Poppies at the Tower of London, 2014

Poppies at the Tower of London, 2014

Photograph by Amanda Slater, CC-BY-SA-2.0, via Flickr

How have our perceptions of the First World War changed in the last 100 years?

All past events are viewed through a prism of our own memories and the interpretations of others. Our views of historic events are substantially altered when all the participants in an event have died and we become remote from the truth. We view all history through the eyes of the time we live in.

In 1918, Britons were confident that they had won ‘the war to end all wars’ and that the war was fought for a justifiable cause, its conclusion glorious victory.

In the 1950s, Britain’s view of the First World War was coloured by the experiences of the Second World War. It was seen as a futile slaughter and unmitigated disaster that did not prevent the participants from taking up arms again just over 20 years later.
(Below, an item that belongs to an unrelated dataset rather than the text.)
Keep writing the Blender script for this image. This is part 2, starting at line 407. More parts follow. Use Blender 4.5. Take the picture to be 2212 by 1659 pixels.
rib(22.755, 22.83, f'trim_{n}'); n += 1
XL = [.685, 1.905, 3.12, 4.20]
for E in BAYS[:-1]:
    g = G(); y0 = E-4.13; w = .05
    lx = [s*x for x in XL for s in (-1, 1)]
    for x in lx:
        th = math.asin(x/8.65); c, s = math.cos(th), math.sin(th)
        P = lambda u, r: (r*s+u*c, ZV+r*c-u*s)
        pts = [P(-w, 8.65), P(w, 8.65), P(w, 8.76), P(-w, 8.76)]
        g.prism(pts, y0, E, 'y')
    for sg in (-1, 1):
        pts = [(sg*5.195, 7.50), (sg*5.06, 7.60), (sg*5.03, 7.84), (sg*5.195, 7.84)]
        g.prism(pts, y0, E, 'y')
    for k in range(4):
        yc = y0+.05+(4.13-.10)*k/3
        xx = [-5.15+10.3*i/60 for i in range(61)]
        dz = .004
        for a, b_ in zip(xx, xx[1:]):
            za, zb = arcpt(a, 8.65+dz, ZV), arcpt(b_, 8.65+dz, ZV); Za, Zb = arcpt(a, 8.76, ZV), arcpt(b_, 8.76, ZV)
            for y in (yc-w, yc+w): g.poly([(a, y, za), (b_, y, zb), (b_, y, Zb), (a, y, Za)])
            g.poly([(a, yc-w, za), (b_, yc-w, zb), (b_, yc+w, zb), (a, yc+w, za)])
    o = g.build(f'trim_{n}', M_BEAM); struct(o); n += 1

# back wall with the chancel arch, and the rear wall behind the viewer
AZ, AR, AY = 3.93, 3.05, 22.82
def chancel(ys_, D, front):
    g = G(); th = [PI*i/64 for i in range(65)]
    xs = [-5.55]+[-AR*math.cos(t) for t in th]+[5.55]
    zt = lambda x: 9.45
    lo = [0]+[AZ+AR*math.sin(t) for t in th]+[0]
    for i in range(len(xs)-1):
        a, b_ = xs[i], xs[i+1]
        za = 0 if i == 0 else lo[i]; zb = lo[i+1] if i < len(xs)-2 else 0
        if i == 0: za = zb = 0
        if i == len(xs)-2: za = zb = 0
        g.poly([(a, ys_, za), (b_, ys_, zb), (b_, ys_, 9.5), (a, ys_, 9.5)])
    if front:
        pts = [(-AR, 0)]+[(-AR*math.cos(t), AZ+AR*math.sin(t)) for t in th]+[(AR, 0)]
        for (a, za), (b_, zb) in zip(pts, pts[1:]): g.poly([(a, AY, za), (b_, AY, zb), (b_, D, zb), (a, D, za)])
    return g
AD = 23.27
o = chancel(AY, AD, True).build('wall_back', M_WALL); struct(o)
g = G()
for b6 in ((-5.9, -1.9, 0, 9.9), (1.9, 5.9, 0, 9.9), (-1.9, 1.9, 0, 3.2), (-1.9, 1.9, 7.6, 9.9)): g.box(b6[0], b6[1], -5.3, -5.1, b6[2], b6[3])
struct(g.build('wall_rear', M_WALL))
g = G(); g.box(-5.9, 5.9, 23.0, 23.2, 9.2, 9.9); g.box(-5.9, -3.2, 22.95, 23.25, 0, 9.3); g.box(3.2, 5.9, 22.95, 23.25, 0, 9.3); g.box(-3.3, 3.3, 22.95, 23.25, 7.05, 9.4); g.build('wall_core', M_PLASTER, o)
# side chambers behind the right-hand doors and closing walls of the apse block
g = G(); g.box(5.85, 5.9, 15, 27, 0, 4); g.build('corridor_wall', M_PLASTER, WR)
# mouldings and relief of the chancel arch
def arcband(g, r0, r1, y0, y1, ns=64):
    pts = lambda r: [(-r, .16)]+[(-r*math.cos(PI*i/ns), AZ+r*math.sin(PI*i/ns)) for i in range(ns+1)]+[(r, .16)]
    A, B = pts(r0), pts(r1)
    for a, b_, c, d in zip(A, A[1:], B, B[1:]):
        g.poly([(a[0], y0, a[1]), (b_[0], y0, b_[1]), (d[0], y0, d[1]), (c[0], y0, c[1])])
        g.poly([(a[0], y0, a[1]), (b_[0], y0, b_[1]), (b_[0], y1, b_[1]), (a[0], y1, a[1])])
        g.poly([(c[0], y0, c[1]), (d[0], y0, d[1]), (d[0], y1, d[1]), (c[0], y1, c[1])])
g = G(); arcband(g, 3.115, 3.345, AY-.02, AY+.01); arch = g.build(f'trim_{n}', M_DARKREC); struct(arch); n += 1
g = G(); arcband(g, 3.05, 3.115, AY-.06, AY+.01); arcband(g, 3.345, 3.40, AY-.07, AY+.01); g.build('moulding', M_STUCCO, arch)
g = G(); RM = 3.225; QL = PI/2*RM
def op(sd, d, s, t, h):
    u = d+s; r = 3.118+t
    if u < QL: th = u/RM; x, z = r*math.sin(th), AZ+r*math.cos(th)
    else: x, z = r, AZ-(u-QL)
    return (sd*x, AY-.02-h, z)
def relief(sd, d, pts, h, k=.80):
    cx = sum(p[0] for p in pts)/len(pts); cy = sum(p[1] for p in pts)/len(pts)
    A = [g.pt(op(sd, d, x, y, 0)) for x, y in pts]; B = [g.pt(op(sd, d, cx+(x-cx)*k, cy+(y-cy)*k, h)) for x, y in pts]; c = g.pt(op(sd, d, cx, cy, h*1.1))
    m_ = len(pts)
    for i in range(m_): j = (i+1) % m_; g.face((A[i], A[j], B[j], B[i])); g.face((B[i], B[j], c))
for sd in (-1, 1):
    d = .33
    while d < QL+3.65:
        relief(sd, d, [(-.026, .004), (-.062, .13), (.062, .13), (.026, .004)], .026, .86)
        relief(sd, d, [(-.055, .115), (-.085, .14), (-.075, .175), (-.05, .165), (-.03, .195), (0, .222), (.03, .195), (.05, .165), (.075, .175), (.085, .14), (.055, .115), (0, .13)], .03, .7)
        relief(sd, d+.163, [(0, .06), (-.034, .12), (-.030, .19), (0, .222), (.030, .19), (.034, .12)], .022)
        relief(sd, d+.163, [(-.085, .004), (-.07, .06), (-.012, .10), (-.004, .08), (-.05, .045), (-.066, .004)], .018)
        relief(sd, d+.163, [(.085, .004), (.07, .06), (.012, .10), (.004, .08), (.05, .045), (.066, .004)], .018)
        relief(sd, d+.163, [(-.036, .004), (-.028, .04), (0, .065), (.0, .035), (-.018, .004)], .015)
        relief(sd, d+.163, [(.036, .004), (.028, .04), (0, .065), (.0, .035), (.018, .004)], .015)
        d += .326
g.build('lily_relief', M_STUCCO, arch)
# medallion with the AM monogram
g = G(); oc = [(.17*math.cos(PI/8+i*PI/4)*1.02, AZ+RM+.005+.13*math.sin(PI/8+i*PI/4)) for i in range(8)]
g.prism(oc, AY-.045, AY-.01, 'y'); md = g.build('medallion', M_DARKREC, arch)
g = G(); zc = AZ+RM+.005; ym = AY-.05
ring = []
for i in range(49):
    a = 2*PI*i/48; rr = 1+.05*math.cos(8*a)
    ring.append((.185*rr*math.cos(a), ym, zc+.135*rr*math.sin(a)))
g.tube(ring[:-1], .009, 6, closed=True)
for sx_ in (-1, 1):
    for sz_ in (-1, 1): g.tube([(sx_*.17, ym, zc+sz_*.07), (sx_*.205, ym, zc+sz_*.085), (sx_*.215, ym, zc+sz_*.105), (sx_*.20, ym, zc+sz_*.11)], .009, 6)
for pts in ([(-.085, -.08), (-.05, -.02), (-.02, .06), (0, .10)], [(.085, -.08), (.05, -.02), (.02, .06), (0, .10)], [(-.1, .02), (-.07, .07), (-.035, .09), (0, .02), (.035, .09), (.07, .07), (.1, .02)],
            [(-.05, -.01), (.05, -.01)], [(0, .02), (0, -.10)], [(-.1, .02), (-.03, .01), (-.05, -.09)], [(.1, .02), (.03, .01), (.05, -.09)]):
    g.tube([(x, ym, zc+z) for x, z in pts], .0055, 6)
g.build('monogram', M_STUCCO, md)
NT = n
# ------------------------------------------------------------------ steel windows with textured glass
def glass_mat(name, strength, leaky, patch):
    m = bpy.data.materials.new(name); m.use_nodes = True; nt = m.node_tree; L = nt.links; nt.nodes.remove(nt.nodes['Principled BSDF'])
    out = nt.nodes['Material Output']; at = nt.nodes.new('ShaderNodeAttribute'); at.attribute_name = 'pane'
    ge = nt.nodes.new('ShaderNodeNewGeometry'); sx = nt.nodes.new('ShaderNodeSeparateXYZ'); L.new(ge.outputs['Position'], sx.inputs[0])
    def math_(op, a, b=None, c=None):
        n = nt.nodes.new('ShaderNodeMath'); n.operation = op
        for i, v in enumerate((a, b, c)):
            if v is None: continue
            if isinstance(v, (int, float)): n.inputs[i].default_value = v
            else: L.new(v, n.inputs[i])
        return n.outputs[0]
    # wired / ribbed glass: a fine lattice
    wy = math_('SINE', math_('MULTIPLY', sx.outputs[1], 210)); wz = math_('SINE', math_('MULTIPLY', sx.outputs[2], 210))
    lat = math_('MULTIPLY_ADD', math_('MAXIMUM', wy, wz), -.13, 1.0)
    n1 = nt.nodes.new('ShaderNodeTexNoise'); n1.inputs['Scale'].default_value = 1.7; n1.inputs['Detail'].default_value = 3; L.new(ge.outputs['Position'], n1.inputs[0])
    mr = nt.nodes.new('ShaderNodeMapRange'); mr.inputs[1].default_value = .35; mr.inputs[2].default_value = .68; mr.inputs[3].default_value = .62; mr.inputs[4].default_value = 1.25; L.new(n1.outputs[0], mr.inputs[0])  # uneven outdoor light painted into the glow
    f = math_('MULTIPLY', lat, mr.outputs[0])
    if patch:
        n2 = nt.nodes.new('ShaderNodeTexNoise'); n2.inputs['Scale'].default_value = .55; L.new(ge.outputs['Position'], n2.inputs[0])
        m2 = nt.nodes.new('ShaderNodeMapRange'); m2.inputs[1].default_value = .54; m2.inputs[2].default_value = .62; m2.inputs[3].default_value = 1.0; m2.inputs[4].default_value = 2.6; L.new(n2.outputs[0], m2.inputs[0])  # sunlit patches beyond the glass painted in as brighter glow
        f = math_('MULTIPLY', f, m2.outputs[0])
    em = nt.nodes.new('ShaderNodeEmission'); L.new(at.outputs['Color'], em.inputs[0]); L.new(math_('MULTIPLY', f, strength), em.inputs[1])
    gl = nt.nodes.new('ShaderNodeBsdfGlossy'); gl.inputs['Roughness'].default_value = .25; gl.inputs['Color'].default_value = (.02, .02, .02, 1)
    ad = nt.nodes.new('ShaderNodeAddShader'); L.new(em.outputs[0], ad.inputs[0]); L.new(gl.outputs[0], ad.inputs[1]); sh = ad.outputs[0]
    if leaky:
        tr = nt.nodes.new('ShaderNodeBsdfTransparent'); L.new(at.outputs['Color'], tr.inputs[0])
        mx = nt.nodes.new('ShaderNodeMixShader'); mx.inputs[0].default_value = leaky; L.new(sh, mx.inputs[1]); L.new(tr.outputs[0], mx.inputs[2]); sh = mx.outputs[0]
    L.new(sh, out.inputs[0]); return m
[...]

Today, we look back on the events of 100 years ago with war-weary eyes, sympathetic to the plight of the soldiers in the trenches and keen to show solidarity with them through public expressions of remembrance, such as the overwhelming response to the poppies at the Tower of London.

On Remembrance Day I was asked to take part in a live TV interview with Channel 4 News at the Tower. It was a privilege to be able to view the poppies close-up. Each one is formed by hand and planted at different heights in order to give a suggestion of the individual lives lost. It was impossible not to be moved by the experience or to understand that each poppy represented a tragic story of loss.

As I stood in the Tower moat with my two young sons beside me, I felt an overwhelming sympathy for the mothers of those men who never returned from the battlefields of the First World War.